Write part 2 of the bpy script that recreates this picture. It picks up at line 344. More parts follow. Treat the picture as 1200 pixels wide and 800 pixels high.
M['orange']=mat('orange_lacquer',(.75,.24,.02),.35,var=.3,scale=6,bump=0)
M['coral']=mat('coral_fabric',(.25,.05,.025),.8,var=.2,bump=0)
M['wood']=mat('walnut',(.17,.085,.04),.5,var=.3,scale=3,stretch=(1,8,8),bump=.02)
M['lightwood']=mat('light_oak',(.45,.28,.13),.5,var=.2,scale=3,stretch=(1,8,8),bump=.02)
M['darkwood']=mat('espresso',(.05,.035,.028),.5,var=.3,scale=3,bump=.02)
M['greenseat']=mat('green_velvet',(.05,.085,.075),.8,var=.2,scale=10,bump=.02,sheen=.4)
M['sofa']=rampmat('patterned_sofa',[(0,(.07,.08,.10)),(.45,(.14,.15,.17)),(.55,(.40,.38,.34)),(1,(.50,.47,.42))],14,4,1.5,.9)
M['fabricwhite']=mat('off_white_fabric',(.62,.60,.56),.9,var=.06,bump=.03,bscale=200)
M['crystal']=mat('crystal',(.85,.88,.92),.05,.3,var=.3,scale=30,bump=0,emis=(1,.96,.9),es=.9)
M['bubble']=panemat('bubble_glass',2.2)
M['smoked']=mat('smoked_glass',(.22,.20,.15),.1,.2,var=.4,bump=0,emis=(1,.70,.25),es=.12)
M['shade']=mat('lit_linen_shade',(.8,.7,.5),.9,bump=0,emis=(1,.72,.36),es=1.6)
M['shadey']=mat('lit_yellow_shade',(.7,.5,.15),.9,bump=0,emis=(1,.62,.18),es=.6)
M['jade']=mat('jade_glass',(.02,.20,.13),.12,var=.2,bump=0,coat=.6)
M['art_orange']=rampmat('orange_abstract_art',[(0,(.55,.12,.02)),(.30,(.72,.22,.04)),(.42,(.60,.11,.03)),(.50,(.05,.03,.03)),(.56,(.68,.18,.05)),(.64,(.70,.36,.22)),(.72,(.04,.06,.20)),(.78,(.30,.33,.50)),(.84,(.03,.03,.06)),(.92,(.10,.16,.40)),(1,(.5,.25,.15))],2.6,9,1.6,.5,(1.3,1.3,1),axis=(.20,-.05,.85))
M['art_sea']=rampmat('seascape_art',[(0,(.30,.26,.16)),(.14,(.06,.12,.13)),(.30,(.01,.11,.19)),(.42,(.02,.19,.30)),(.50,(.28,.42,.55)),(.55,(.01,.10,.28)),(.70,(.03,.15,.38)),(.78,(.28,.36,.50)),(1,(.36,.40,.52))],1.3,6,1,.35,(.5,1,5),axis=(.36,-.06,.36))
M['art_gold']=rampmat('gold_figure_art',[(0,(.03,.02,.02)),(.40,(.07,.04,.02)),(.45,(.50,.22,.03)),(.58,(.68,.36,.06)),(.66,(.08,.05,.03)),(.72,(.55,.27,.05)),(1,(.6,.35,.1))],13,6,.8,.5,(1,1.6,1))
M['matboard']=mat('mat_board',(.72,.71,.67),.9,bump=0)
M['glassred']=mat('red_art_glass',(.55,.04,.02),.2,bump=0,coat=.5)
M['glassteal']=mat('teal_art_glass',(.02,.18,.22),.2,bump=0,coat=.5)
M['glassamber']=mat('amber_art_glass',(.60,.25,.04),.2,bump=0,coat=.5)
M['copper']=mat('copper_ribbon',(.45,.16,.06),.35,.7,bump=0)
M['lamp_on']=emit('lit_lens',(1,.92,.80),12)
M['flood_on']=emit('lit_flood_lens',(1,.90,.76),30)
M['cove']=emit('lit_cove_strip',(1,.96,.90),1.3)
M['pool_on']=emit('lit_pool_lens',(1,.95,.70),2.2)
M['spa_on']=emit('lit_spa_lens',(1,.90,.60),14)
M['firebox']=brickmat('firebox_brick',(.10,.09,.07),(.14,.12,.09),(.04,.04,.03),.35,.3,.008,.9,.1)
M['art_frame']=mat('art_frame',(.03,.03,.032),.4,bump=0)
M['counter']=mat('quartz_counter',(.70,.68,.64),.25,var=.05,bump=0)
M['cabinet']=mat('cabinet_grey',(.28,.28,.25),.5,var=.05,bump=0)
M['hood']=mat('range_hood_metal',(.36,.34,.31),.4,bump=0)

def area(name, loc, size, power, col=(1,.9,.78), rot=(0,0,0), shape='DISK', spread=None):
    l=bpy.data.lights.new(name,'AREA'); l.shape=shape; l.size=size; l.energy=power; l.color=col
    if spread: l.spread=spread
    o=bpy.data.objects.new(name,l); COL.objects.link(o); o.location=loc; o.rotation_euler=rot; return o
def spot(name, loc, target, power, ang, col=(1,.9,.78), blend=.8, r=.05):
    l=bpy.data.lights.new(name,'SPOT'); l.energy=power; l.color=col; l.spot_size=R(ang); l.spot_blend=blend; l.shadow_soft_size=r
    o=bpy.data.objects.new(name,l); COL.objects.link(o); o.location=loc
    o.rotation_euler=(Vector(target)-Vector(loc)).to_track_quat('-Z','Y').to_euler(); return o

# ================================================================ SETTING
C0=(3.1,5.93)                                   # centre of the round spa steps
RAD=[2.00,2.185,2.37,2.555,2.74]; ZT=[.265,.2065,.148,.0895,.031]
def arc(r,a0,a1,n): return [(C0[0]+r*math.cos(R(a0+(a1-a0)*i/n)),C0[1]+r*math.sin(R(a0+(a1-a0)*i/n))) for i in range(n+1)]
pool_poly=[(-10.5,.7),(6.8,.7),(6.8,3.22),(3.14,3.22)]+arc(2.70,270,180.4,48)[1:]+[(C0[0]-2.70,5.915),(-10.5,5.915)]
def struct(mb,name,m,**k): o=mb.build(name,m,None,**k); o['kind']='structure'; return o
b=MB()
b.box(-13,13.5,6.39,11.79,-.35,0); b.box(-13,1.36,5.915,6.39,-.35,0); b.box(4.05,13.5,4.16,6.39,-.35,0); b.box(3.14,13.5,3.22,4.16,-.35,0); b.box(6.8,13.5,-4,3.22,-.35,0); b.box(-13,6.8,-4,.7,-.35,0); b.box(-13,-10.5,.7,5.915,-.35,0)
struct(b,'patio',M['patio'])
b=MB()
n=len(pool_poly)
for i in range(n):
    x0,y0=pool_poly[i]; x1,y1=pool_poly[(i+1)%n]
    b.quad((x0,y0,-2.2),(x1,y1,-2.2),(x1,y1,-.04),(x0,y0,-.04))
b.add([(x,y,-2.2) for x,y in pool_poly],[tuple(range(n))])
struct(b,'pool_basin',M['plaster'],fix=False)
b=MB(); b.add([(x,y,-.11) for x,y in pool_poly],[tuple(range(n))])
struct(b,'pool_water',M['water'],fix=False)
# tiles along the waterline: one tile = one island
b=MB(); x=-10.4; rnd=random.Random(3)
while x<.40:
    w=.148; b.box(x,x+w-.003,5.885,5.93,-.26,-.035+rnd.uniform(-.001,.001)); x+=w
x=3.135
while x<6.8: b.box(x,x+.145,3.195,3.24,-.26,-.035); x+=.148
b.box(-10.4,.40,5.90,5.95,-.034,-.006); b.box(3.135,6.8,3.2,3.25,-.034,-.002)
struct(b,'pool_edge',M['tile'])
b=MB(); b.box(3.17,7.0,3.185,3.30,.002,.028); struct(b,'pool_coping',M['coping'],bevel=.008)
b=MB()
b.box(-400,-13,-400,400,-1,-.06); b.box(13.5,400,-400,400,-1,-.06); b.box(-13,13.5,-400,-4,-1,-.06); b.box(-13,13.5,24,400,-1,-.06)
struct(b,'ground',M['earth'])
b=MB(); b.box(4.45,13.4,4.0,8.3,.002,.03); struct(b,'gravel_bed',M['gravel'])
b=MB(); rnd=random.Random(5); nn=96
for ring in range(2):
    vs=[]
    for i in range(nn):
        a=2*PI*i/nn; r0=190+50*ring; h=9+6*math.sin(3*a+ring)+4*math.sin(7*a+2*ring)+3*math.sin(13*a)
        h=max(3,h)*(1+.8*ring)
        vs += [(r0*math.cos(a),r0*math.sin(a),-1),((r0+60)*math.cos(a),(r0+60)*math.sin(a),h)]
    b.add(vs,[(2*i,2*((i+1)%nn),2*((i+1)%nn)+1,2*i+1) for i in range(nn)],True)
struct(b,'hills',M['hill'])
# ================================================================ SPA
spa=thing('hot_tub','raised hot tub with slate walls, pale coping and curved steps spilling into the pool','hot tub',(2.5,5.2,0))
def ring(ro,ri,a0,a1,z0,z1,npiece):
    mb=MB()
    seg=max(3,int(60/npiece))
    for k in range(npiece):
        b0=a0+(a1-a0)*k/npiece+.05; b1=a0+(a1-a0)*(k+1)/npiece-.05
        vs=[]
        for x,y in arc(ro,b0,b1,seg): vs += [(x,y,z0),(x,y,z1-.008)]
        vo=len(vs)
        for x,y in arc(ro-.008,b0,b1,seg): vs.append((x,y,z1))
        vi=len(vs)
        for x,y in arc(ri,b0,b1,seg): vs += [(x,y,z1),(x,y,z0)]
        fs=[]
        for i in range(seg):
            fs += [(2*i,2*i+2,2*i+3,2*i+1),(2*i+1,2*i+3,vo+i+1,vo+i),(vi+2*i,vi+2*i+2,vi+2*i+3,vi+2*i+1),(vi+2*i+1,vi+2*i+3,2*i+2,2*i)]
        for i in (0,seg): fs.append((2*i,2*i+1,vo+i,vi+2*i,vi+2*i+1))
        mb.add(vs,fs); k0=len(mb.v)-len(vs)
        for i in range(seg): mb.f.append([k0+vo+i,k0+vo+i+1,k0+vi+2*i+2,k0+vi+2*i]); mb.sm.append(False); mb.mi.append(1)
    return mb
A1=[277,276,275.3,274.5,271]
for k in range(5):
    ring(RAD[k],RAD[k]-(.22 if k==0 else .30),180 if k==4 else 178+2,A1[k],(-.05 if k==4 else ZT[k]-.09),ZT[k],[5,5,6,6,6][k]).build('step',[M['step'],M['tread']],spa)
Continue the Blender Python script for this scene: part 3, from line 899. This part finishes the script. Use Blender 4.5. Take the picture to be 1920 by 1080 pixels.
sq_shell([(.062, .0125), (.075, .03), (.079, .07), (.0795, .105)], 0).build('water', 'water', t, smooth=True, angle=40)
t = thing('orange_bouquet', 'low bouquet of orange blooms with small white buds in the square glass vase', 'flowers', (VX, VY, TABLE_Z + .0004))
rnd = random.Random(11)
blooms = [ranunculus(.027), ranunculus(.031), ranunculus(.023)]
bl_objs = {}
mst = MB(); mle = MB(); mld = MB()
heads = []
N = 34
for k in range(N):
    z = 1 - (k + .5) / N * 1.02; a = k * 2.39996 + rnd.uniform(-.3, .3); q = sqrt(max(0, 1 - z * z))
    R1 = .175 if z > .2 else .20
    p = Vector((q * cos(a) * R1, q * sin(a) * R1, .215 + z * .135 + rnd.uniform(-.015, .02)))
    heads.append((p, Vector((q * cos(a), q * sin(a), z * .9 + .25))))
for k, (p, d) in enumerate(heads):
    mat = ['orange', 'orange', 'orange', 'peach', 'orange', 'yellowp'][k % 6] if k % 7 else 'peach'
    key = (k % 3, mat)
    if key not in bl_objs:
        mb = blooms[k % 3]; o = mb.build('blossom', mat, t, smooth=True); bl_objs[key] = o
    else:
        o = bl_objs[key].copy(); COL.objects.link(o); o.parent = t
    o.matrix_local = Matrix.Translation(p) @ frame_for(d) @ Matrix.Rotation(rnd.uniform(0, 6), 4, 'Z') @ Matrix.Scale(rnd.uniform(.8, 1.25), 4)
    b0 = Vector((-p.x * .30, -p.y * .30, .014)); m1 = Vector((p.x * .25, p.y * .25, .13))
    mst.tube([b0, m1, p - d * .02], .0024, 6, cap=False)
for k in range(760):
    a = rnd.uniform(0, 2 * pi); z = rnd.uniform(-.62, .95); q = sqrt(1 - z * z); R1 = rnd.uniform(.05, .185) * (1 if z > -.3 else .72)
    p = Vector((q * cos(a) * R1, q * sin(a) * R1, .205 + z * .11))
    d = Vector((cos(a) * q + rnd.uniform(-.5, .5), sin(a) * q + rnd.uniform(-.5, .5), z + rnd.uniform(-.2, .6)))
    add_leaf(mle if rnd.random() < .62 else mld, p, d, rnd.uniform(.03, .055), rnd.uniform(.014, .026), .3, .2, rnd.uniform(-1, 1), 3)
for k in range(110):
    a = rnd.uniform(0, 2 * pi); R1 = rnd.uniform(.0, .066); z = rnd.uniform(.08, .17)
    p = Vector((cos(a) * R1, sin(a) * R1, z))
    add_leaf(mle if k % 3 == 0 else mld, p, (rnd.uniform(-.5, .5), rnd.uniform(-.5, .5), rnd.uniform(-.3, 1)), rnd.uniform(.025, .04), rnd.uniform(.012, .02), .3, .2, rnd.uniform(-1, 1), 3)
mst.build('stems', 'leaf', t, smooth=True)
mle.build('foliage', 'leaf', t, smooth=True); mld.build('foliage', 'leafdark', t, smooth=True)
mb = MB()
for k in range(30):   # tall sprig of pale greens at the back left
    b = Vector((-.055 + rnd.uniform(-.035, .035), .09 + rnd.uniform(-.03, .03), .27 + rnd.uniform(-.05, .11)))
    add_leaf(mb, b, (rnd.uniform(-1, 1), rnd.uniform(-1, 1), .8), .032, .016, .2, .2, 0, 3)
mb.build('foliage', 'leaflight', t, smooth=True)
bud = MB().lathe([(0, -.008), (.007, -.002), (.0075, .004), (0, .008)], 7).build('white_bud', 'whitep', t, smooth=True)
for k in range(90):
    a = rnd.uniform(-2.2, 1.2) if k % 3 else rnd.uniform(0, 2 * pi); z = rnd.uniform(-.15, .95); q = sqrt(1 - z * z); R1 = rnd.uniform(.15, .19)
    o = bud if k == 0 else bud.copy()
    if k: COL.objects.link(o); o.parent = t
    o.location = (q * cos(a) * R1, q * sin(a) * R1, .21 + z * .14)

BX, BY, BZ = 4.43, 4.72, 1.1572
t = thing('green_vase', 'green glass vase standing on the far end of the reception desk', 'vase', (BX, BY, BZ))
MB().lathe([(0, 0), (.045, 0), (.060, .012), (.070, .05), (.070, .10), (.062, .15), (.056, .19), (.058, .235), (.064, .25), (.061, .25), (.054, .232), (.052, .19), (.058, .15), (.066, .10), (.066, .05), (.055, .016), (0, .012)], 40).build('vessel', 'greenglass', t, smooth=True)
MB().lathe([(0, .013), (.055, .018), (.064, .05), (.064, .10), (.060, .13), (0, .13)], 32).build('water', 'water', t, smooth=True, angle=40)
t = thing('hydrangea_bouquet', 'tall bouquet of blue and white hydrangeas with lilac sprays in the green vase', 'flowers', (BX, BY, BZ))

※

PROBLEM TO SOLVE ->
Copy all lines of the material above where the string "this" occurs.

RIGHT ANSWER ->
Write part 2 of the bpy script that recreates this picture. It picks up at line 344. More parts follow. Treat the picture as 1200 pixels wide and 800 pixels high.
Continue the Blender Python script for this scene: part 3, from line 899. This part finishes the script. Use Blender 4.5. Take the picture to be 1920 by 1080 pixels.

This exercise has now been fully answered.